RESMİ KAYIP: 6 MERMER HEYKEL
Suriye Eski Eserler ve Müzeler Genel Müdürlüğü’nden (DGAM) yetkililer, yapılan ilk incelemeler sonucunda Roma dönemine ait 6 adet Helenistik mermer heykelin çalındığını doğruladı. Soygunun ardından müze, yetkililerin olay yerini incelemesi ve delil toplaması için geçici olarak kapatıldı.
GİZEMLİ ‘ALTIN İDDİASI’ VE CAM VİTRİN DETAYI
Çalınan eserler arasında mermer heykellerin yanı sıra, uluslararası haber ajanslarına (AFP, Reuters) konuşan kaynaklar müzeden ‘bazı sergilerin’ kayıp olduğunu ve bunların arasında altı adet altın döküm veya metal çubukların bulunduğu yönünde iddiaların bulunduğunu belirtti.
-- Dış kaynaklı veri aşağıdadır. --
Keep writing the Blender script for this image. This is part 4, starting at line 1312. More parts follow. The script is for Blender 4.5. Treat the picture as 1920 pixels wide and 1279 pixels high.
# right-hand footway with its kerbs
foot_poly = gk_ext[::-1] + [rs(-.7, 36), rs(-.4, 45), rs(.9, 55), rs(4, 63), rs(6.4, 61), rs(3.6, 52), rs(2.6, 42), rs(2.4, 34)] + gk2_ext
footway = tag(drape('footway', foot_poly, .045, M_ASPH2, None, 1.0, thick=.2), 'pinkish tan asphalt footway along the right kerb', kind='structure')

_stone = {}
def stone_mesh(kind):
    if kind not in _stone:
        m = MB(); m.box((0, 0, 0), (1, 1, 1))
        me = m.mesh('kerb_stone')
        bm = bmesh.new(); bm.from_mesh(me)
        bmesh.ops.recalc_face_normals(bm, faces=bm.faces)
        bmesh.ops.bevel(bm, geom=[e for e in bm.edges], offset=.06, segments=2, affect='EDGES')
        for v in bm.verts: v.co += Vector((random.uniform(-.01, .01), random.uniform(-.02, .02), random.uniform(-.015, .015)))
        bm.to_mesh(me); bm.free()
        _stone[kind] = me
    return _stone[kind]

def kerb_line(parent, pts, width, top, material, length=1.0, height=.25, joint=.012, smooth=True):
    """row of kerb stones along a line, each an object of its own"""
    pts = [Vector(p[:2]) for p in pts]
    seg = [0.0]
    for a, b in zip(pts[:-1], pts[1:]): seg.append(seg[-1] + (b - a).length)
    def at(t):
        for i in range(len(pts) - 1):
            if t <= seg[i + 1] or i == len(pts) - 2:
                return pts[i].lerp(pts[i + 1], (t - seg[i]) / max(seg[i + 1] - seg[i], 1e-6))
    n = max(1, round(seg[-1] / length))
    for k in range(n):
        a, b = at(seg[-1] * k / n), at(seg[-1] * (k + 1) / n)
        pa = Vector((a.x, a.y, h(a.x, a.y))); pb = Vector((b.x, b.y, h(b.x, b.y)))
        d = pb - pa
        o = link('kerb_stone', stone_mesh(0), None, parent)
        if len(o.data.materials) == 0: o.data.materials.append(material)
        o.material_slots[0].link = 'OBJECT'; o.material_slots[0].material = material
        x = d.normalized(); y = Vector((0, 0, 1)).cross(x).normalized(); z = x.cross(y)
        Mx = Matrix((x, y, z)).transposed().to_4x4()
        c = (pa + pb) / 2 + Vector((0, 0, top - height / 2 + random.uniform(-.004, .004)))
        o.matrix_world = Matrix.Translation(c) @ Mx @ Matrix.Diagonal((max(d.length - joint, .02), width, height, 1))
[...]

Bir kaynak, hırsızların bir cam vitrini kırdığını ve muhtemelen bina içinde kaldığını öne sürdü. Bu iddialar, kayıp eserlerin kapsamını genişleterek soygunun önemini daha da artırdı.
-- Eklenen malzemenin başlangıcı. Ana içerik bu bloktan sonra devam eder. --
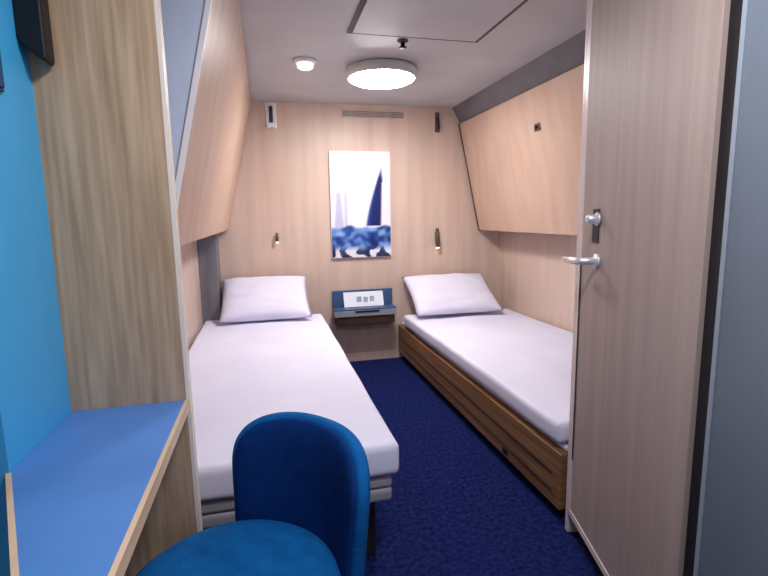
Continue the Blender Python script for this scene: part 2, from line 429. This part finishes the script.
# right bed
t = empty('single_bed', (1.46, 2.5, 0), 'right bed with brown wooden side board beside the door', 'bed')
BX = 1.005
obj('base', box(BX+.05, XR-.01, 1.455, YB-.01, 0, .06, .0), DARKER, t, label='dark recessed plinth')
obj('side_board', box(BX, BX+.028, 1.45, YB-.014, .055, .275, .003), W_BED, t)
obj('bed_platform', box(BX+.029, XR-.01, 1.455, YB-.014, .061, .275, .003), W_BED, t)
lk = obj('drawer_lock', box(BX-.006, BX-.0005, 1.845, 1.885, .075, .10, .002), BLACK, t, label='small black lock')
bm = bmesh.new(); box(BX-.003, BX-.0002, 1.50, YB-.10, .178, .183, 0, bm); box(BX-.003, BX-.0002, 1.50, YB-.10, .110, .113, 0, bm)
obj('grooves', bm, DARKER, t, label='dark groove lines')
obj('mattress', soft_box(BX+.03, XR-.012, 1.46, YB-.016, .277, .296, .008, .0005), LINEN, t, True, label='white mattress')
dv = obj('duvet', soft_box(BX-.004, XR-.012, 1.462, 3.52, .306, .392, .026, .006, 2.4), LINEN, None, True, origin=(1.46, 2.4, .306))
tag(dv, 'white duvet spread over the right bed beside the door', 'duvet', 'white duvets')
pillow(1.035, 1.725, 3.665, .665, 3.27, .425, .12, 'white pillow propped at the head of the right bed', 5)

# ------------------------------------------------------------------ desk
t = empty('desk', (-.30, .80, .70), 'narrow blue topped wall desk with pale wood front edge', 'desk')
def lp(pts, z0, z1):
    bm = bmesh.new(); add_prism(bm, pts, z0, z1); return bm
obj('desktop', lp([(-.431, 1.133), (-.431, .872), (-.302, .598), (-.235, .30), (-.200, .30), (-.200, 1.133)], .715, .740), DESK_BLUE, t)
obj('front_edge', lp([(-.200, .30), (-.192, .30), (-.192, 1.133), (-.200, 1.133)], .716, .7405), W_DESK_EDGE, t, label='pale wood front edge')
obj('side_edge', lp([(-.431, .872), (-.438, .868), (-.309, .594), (-.242, .296), (-.235, .30), (-.302, .598)], .710, .7405), W_DESK_EDGE, t, label='pale edge at the wall end')
obj('bracket', lp([(-.431, 1.133), (-.431, .90), (-.40, .90), (-.40, 1.133)], .55, .7145), W_OAK, t)

# ------------------------------------------------------------------ chair
CX, CY = -.10, .885
t = empty('chair', (CX, CY, 0), 'blue upholstered chair with round seat drawn up beside the desk', 'chair')
R = .212
obj('seat', lathe(CX, CY, [(0, .365), (.15, .365), (.195, .372), (R, .40), (R+.004, .425), (.206, .445), (.185, .461), (.14, .474), (.07, .482), (0, .484)], 72), CHAIR, t, True)
ang0 = math.atan2(.145, .165)                    # from seat centre to backrest
ZL, ZH = .34, .692
def back_bm(half, zl, zh, d0, thick, top):
    """curved upright panel; d0 moves it off the middle of the backrest, towards the sitter when negative"""
    bm = bmesh.new(); nu, nv = 48, 40; F, B = {}, {}
    for i in range(nu+1):
        for j in range(nv+1):
            s_ = math.sin((-1+2*i/nu)*PI/2); v = math.sin(j/nv*PI/2)
            w = max(.02, (1-max(0, (v-top)/(1-top))**3)**(1/3))
            a = ang0+s_*half*w
            z = zl+(zh-zl)*v - .03*v*s_*w*0
            rim = max(0, 1-abs(s_)**5)**.5*max(0, 1-v**9)**.5
            th = .004+(thick-.004)*rim
            r0 = .226+.035*(z-ZL)/(ZH-ZL)+d0
            for D, r in ((F, r0-th), (B, r0+th)):
                D[i, j] = bm.verts.new((CX+r*math.cos(a), CY+r*math.sin(a), z))
    for D in (F, B):
        for i in range(nu):
            for j in range(nv): bm.faces.new((D[i, j], D[i+1, j], D[i+1, j+1], D[i, j+1]))
    for i in range(nu):
        for j in (0, nv): bm.faces.new((F[i, j], F[i+1, j], B[i+1, j], B[i, j]))
    for j in range(nv):
        for i in (0, nu): bm.faces.new((F[i, j], F[i, j+1], B[i, j+1], B[i, j]))
    return bm
obj('backrest', back_bm(.88, ZL, ZH, .006, .026, .58), CHAIR, t, True)
obj('back_shade', back_bm(.855, ZL+.006, ZH-.008, -.007, .023, .60), CHAIR_SHADED, t, True, label='inner face in darkened shade blue')  # same upholstery coloured darker for the shaded front of the backrest
for k in range(4):
    a = ang0+PI/4+k*PI/2
    c, s = math.cos(a), math.sin(a)
    obj('leg', tube([(CX+.14*c, CY+.14*s, .366), (CX+.17*c, CY+.17*s, .20), (CX+.20*c, CY+.20*s, .0)], [.014, .012, .010]), BLACK, t, True)

# ------------------------------------------------------------------ things on the turquoise wall
t = empty('wall_device', (-.41, 1.13, 1.45), 'black rounded device fixed in the corner high above the desk', 'wall device')
obj('casing', xz_prism([(-.431, 1.492), (-.424, 1.478), (-.392, 1.452), (-.388, 1.452), (-.385, 1.46), (-.385, 1.72), (-.431, 1.72)], 1.085, 1.128, .004), BLACK, t)
obj('mount', box(-.42, -.39, 1.128, 1.1338, 1.50, 1.70), DARK, t)
t = empty('wall_socket', (-.431, .98, 1.37), 'dark blue box on the turquoise wall at the left edge', 'wall box')
obj('back_box', box(-.4315, -.426, (.90), 1.004, 1.372, 1.456, .002), BLUE_BOX, t)
obj('cover', box(-.4258, -.422, .905, .998, 1.378, 1.450, .0015), BLUE_BOX, t)

# ------------------------------------------------------------------ light
def area(name, loc, size, power, color, rot=(0, 0, 0)):
    l = bpy.data.lights.new(name, 'AREA'); l.shape = 'DISK'; l.size = size; l.energy = power; l.color = color
    o = bpy.data.objects.new(name, l); o.location = loc; o.rotation_euler = rot; col.objects.link(o); return o
area('entry_fill_light', (.30, .50, H-.03), .30, 12, (.98, .97, 1))  # added fill light, unseen, brightens the desk, partition and door
w = bpy.data.worlds.new('World'); scn.world = w; w.use_nodes = True
w.node_tree.nodes['Background'].inputs[0].default_value = (.80, .82, 1, 1)
w.node_tree.nodes['Background'].inputs[1].default_value = .40

# ------------------------------------------------------------------ camera
f = 481.0
cy_ = Vector(((265-384)/f, -(218-288)/f, -1)).normalized()
up = -Vector(((440-384)/f, -(3500-288)/f, -1)).normalized()
up = (up-cy_*up.dot(cy_)).normalized(); cx_ = cy_.cross(up)
Rm = Matrix((cx_, cy_, up))                      # rows are the room's axes seen from the camera
cam = bpy.data.cameras.new('camera'); co = bpy.data.objects.new('camera', cam); col.objects.link(co)
cam.sensor_width = 36; cam.lens = f/768*36; cam.clip_start = .02
co.matrix_world = Matrix.Translation((0, 0, 1.15)) @ Rm.to_4x4()
scn.camera = co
MÜZE MUHAFIZLARINA SORUŞTURMA
Şam Valiliği İç Güvenlik Komutanı Tuğgeneral Usame Muhammed Hayr Atike, olayla ilgili derhal kapsamlı bir soruşturma başlatıldığını duyurdu. Atike, sadece failleri yakalamak için değil, aynı zamanda olayın koşullarını ve meydana geliş şartlarını belirlemek amacıyla müze muhafızları ve ilgili kişiler hakkında da soruşturma yürütüldüğünü açıkladı. Bu durum, hırsızlıkta içeriden yardım alınmış olabileceği şüphesini gündeme getiriyor.
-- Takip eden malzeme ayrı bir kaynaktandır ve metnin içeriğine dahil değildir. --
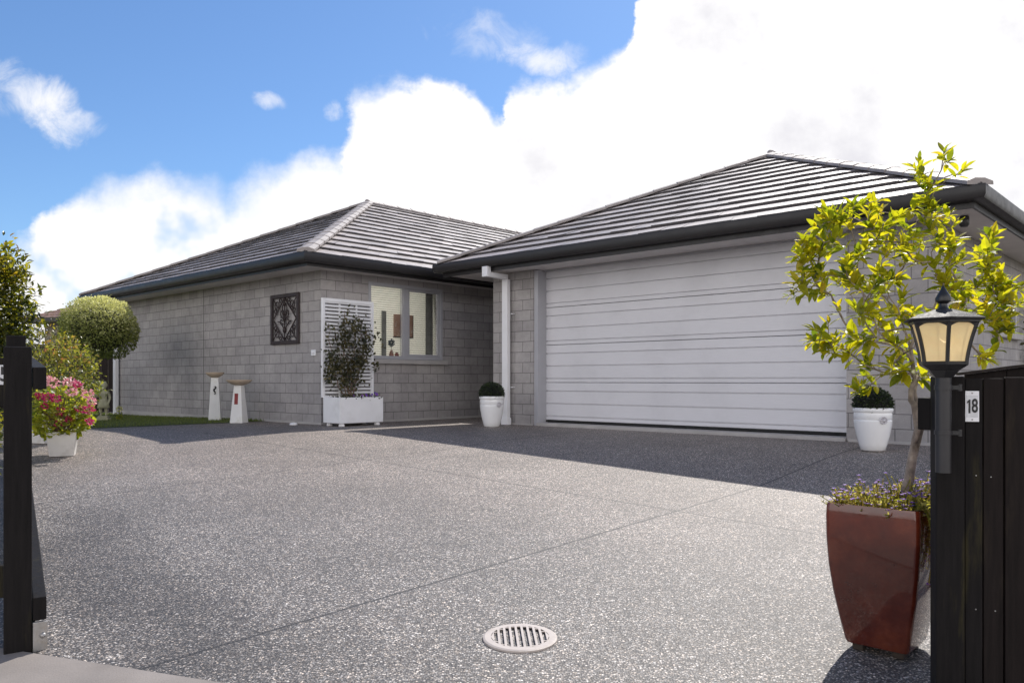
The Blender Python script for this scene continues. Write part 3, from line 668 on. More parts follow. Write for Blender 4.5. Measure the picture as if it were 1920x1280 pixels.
for _ in range(11):
    c=Vector((random.uniform(.02,.18),random.choice([random.uniform(.12,.36),random.uniform(-.1,.36)]),random.uniform(.06,.10)))
    for k in range(5):
        a_=k*1.256; f2.chip(c,Vector((.25,math.cos(a_),math.sin(a_))),(1,0,.3),.021,.02)
    f2.build('flower',M['violet'],pa); f2=Geo()

# ------------------------------------------------------------------ glazed urns with clipped box balls
def urn(loc,label,grp):
    t=thing('urn_pot',label,'pot',loc,0,grp); g=Geo()
    g.lathe([(.095,.0),(.112,.012),(.128,.07),(.150,.16),(.166,.25),(.171,.30),(.171,.312),(.167,.318),(.171,.325),(.172,.375),(.169,.388),(.175,.394),(.180,.405),(.180,.428),(.174,.437),(.160,.437),(.155,.42),(.153,.36),(.02,.355)],48)
    g.build('pot_body',M['ceramic'],t,smooth=True,autosm=50)
    r=Geo(); c=Vector((-.075,-.163,.318))
    nrm=Vector((c.x,c.y,0)).normalized(); tx=Vector((-nrm.y,nrm.x,0))
    c=nrm*.172+Vector((0,0,.316))
    ring=[c+tx*(.034*math.cos(a))+Vector((0,0,.034*math.sin(a)))+nrm*.004 for a in [2*math.pi*i/24 for i in range(25)]]
    r.tube(ring,.006,6); r.ball(c,.019,14,8)
    for i in range(8):
        a=2*math.pi*i/8; r.ball(c+tx*(.024*math.cos(a))+Vector((0,0,.024*math.sin(a))),.008,8,6)
    r.build('rosette',basic('grey_rosette',(.55,.53,.56),.35,.2,60),t,smooth=True)
    so=Geo(); so.lathe([(.02,.357),(.15,.358)],24,cap=False); so.build('soil',M['soil'],t)
    return t
u1l='white glazed urn beside the downpipe left of the garage door'; u2l='white glazed urn at the right end of the garage door'
x1,y1=-.288,11.27; x2,y2=3.47,7.62
U1=urn((x1,y1,gz(x1,y1)),u1l,'white urns beside the garage door'); U1.rotation_euler=(0,0,R(62))
U2=copy_thing(U1,(x2,y2,gz(x2,y2)),R(32),u2l,'white urns beside the garage door'); U2.scale=(1.0,1.0,.945)
def boxball(loc,r,label):
    t=thing('box_ball',label,'shrub',loc,0,'clipped box balls in the urns'); g=Geo()
    g.ball((0,0,r*.62),r*.88,18,12,1,zs=.9)
    for _ in range(3600):
        d=rdir()
        if d.z<-.72: continue
        lump=1+.05*mnoise.noise(d*4); p=Vector((d.x,d.y,d.z*.92))*r*lump*random.uniform(.86,1.02)+Vector((0,0,r*.62))
        L=random.uniform(.014,.024); g.chip(p,d+rdir()*.9,d+rdir()*.8,L,L*.65,0)
    g.build('foliage',[M['boxleaf'],M['dark']],t); return t
B1=boxball((x1,y1,gz(x1,y1)+.36),.176,'dark green clipped box ball in the urn by the downpipe')
B2=copy_thing(B1,(x2,y2,gz(x2,y2)+.335),1.1,'dark green clipped box ball in the urn right of the garage door','clipped box balls in the urns')

# ------------------------------------------------------------------ skeleton growth for trees
def grow(nodes, par, tips, lift=.12, jit=.012, rmin=.0016, powr=2.3, start=0, minseg=.05):
    ends=[]
    for tip in tips:
        tip=Vector(tip); best=None
        for i in range(start,len(nodes)):
            d=(tip-nodes[i]); L=d.length
            cost=L*(1+.25*(nodes[i]-nodes[start]).length)+(.35*max(0,-d.z))
            if par[i]>=0:
                pd=(nodes[i]-nodes[par[i]]).normalized()
                if L>1e-4: cost*=1+.5*(1-pd.dot(d.normalized()))
            if best is None or cost<best[0]: best=(cost,i)
        i=best[1]; p=nodes[i]; L=(tip-p).length; n=max(2,int(L/minseg)); last=i
        pd=(nodes[i]-nodes[par[i]]).normalized() if par[i]>=0 else Vector((0,0,1))
        c1=p+pd*L*.35+Vector((0,0,lift*L))
        for k in range(1,n+1):
            t=k/n; q=p*(1-t)**2+c1*2*t*(1-t)+tip*t*t
            if k<n: q=q+rv(jit)
            nodes.append(q); par.append(last); last=len(nodes)-1
        ends.append(last)
    return ends
def wood(nodes, par, g, rmin=.0016, powr=2.4, rmax=1, n=7):
    w=[0.0]*len(nodes); kids=[[] for _ in nodes]
    for i,p in enumerate(par):
        if p>=0: kids[p].append(i)
    for i in range(len(nodes)-1,-1,-1):
        if not kids[i]: w[i]=rmin**powr
        else: w[i]=sum(w[k] for k in kids[i])
    rad=[min(rmax,x**(1/powr)) for x in w]
    # chains
    done=set()
    for i in range(len(nodes)):
        for k in kids[i]:
            if k in done: continue
            ch=[i,k]; done.add(k); c=k
            while kids[c]:
                c=max(kids[c],key=lambda q:rad[q])
                if c in done: break
                done.add(c); ch.append(c)
            rr=[rad[j] for j in ch]; rr[0]=min(rr[0],rr[1]*1.25)
            g.tube([nodes[j] for j in ch],rr,n if rr[0]>.004 else 5)
    return rad

# ------------------------------------------------------------------ the red pot and its tree
PX,PY=1.393,2.955; PZ=gz(PX,PY)
rp=thing('red_planter','tall square tapered oxblood glazed pot by the right gate post','pot',(PX,PY,PZ),ROT)
g=Geo(); prof=[(.108,.028),(.113,.04),(.128,.12),(.145,.22),(.157,.32),(.163,.42),(.164,.50),(.162,.535),(.160,.545),(.148,.545),(.145,.53),(.143,.47)]
def rsq(s,z,c=.018,n=5):
    out=[]
    for q,(sx,sy) in enumerate(((1,1),(-1,1),(-1,-1),(1,-1))):
        for k in range(n):
            a=math.pi/2*(q+k/(n-1)); out.append(Vector((sx*(s-c)+c*math.cos(a),sy*(s-c)+c*math.sin(a),z)))
    return out
rings=[rsq(s,z) for s,z in prof]; vs=[p for r in rings for p in r]; n=20
fs=[(i*n+k,i*n+(k+1)%n,(i+1)*n+(k+1)%n,(i+1)*n+k) for i in range(len(prof)-1) for k in range(n)]+[tuple(range(n-1,-1,-1))]
g.add(vs,fs); g.build('pot_body',M['red'],rp,smooth=True,autosm=50)
g=Geo(); g.add(rsq(.143,.50),[tuple(range(20))]); g.build('soil',M['soil'],rp)
for sx in (-1,1):
    for sy in (-1,1):
        g=Geo(); g.box(sx*.07-.02,sy*.07-.02,0,sx*.07+.02,sy*.07+.02,.03); g.build('foot',M['soil'],rp,bevel=.004)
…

DÜNYA MÜZELERİNDE GÜVENLİK ALARMI
Şam Ulusal Müzesi’ndeki hırsızlık, son dönemde dünya çapında kültürel kurumları hedef alan bir dizi soygunun son halkası oldu. Art arda yaşanan bu olaylar, müzelerin güvenlik sistemlerinin yetersizliğini ve tarihi eser kaçakçılığındaki artan tehlikeyi gözler önüne seriyor. Bu zincirleme olayların ilki, Ekim ayında Paris’teki Doğa Tarihi Müzesi’nde yaşandı: Çinli bir kadın, değeri 1 milyon doları bulan altın çalmakla suçlanarak tutuklandı. Bu olay, uluslararası müzelerde güvenlik zafiyetinin ilk sinyallerinden biri olarak kayıtlara geçti. Sadece birkaç hafta sonra ise, dünyanın en ünlü müzelerinden olan Louvre da tarihi mücevher hırsızlığıyla sarsıldı. Yaşanan bu olaylar üzerine Louvre Müzesi yönetimi derhal harekete geçti. Art arda gelen soygunların ardından geçen cuma günü bir acil durum toplantısı düzenleyen Louvre yetkilileri, güvenlik önlemlerini artırma kararı aldı ve mevcut koruma yöntemlerinin çoğunun eski olduğunu, bu nedenle acil bir modernizasyona ihtiyaç duyulduğunu kabul etti.
SAVAŞ BOYUNCA 40 BİN ARKEOLOJİK ESER ÇALINDI YA DA KAÇIRILDI
Suriye’deki iç savaş sırasında güvenlik amacıyla pek çok paha biçilmez eserin ülkenin farklı yerlerinden buraya taşınmış olması nedeniyle, müzenin bu denli önemli bir kayıp yaşaması, ülkenin kültürel varlıklarının güvenliği konusundaki endişeleri bir kez daha tehlikeli boyutta artırdı. Müzedeki soygun, Palmira Antik Kenti’ndeki Bel ve Baalşamin tapınaklarının yıkılması, Halep’teki tarihi Emevi Camii minaresinin çökmesi ve on binlerce arkeolojik eserin yağmalanması gibi, ülkenin kültürel mirasının savaş boyunca yaşadığı yıkımın acı bir devamı niteliğinde.Gerda Henkel Vakfı ve Suriye Eski Eserleri Koruma Derneği’nin 2020’de yayımladığı bir çalışmaya göre, Suriye’de savaşın başlangıcından bu yana ülke genelindeki müze ve sit alanlarından 40 binden fazla arkeolojik eserin çalındığı veya kaçırıldığı tahmin ediliyor.